WASHINGTON -- On the heels of a trip to Beijing, U.S. Treasury Secretary Janet Yellen is back in India for the third time in nine months, this time to meet finance ministers from the Group of 20 nations about global economic challenges like the increased threat of debt defaults facing low-income countries.
Yellen will use her time in Gandhinagar to try to foster warming relations between the U.S. and India. She also plans a stop in Hanoi, Vietnam, to address supply chain reliability, clean energy transition and other matters of economic resilience.
Yellen's goals for her time in India: press for debt restructuring in developing countries in economic distress, push to modernize global development banks to make them more climate-focused and deepen the ever-growing U.S.-India relationship.
Yellen's frequent stops in the country signal the importance of that relationship at a time of of tensions with China.
India's longstanding relationship with Russia also will loom as the Kremlin's invasion of Ukraine continues despite U.S. and allied countries' efforts to sanction and economically bludgeon Russia's economy. India has not taken part in the efforts to punish Russia and maintains energy trade with that country despite a Group of Seven agreed-upon price cap on Russian oil, which has seen some success in slowing Russia's economy.
Still, the U.S. increasingly relies on India and has courted its leaders.
President Joe Biden hosted a White House state visit honoring Indian Prime Minister Narendra Modi in June, designed to highlight and foster ties. The two leaders pronounced the U.S.-India relationship never stronger and rolled out new business deals between the nations.
Raymond Vickery Jr., a policy expert on U.S.-India relations at the Center for Strategic and International Studies, said Yellen's coming to India shortly after visiting China is meaningful in that Indian officials "are going to want to know in great detail what happened in the meetings with her Chinese counterparts and see where it fits with their perspective on economic relations with China."

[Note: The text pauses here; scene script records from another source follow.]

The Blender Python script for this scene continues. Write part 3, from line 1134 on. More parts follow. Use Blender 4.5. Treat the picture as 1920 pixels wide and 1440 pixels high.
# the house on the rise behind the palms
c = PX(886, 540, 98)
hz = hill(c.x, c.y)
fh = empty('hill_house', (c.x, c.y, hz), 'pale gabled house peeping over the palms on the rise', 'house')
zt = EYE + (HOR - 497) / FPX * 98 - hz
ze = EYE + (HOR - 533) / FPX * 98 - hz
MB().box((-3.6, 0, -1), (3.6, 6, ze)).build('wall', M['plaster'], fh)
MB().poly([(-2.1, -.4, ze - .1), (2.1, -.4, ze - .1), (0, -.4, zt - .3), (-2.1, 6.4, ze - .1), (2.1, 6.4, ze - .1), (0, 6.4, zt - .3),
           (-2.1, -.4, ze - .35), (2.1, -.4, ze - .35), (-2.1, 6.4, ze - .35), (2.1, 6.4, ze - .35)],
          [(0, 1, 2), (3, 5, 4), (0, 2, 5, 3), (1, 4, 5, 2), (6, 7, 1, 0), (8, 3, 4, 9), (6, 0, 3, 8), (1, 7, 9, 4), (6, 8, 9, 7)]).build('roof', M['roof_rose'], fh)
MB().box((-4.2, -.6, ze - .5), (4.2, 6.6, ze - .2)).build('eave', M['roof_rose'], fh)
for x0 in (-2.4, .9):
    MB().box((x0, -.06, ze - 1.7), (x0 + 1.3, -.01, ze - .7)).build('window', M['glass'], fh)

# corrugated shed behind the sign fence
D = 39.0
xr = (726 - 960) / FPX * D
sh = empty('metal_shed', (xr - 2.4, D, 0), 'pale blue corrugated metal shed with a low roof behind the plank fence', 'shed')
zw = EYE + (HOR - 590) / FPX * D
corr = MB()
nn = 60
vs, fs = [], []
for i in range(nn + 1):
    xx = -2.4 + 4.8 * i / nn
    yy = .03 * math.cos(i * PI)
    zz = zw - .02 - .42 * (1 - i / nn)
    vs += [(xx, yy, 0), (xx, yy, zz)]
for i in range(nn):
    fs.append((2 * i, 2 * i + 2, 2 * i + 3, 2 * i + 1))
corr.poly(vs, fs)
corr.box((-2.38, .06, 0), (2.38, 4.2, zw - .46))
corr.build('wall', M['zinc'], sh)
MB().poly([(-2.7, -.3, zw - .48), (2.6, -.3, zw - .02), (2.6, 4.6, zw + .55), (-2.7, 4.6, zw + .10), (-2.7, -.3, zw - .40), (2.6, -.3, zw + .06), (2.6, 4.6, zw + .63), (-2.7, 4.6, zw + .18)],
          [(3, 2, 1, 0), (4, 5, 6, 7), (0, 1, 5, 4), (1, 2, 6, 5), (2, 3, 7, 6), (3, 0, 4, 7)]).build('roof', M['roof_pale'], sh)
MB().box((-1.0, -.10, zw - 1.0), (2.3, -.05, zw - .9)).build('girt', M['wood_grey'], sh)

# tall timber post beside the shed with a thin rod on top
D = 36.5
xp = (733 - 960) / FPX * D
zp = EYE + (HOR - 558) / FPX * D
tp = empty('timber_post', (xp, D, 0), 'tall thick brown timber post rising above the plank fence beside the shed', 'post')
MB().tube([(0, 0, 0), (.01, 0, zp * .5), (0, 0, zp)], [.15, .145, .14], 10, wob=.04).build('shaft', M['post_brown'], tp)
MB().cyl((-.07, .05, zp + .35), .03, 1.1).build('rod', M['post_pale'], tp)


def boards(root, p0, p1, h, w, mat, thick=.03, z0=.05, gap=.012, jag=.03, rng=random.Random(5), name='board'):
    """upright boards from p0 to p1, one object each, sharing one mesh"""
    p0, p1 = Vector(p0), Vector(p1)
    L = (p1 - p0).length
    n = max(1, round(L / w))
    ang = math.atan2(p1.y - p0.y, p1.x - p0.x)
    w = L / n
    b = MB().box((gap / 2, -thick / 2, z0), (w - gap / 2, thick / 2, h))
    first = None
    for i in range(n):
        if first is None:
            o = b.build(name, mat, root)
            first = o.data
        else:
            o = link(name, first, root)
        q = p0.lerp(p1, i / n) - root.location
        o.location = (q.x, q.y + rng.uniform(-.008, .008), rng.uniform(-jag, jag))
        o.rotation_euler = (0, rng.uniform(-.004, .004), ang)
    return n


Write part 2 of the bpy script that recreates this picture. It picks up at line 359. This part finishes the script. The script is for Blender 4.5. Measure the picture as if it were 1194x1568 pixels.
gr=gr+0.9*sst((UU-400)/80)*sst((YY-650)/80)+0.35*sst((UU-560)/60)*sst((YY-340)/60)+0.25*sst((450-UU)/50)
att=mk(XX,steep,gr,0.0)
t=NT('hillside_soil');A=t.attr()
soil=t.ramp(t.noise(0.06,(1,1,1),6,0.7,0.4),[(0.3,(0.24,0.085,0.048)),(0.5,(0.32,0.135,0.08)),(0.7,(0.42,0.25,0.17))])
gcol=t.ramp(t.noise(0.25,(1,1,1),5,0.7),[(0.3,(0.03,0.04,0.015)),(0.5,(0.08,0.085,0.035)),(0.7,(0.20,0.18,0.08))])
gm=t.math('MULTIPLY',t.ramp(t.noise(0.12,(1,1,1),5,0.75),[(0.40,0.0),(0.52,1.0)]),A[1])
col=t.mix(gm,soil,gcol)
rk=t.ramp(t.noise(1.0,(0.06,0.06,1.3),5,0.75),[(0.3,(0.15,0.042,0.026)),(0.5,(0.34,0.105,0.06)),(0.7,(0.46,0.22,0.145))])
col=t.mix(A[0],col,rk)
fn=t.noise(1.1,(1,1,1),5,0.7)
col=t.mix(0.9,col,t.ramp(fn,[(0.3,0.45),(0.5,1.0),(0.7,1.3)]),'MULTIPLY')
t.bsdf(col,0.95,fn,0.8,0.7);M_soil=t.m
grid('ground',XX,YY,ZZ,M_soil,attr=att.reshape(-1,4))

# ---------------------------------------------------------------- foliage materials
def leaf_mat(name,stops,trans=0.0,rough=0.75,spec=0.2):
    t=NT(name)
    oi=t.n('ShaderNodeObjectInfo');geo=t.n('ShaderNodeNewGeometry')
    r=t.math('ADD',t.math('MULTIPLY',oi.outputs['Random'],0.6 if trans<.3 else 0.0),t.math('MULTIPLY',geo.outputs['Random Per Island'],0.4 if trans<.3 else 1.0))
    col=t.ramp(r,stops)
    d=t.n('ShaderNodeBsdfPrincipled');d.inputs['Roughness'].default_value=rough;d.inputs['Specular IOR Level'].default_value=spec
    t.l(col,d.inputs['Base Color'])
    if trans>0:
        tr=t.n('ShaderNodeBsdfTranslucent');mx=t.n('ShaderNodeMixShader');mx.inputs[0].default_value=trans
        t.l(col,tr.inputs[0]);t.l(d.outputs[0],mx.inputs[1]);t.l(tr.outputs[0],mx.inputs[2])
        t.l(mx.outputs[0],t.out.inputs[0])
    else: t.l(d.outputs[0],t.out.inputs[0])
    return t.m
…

"They're going to want to know whether or not the United States is serious about moving some of its sourcing activity from China to India."
A senior Treasury official, speaking on condition of anonymity to preview Yellen's trip, said there was hope that debt treatments for Ghana and Sri Lanka will be discussed and completed quickly at the meetings.
Sri Lanka and Ghana defaulted on their international debts last year, roughly two years after Zambia defaulted. And more than half of all low-income countries face debt distress, which hurts their long-term ability to function and develop.
Last month, Zambia and its government creditors, including China, reached a deal to restructure US$6.3 billion in loans, on the sidelines of a global finance summit in Paris.
The agreement covers loans from countries such as France, the U.K., South Africa, Israel and India as well as China -- Zambia's biggest creditor at US$4.1 billion of the total. The deal may provide a roadmap for how China will handle restructuring deals with other nations in debt distress.
Yellen's trip comes shortly after she spent a week in China, meeting the nation's finance ministry and discussing mutual trade restrictions and national security concerns.
Harold W. Furchtgott-Roth, a senior fellow at the Hudson Institute, said Yellen's trip to India "is a reflection of a naturally developing alliance."
"India has a great deal of tension with China -- they have constant border disputes," he said." And India wants to develop and has developed into sort of an Indian Ocean naval power, which is also a region that China wants to develop."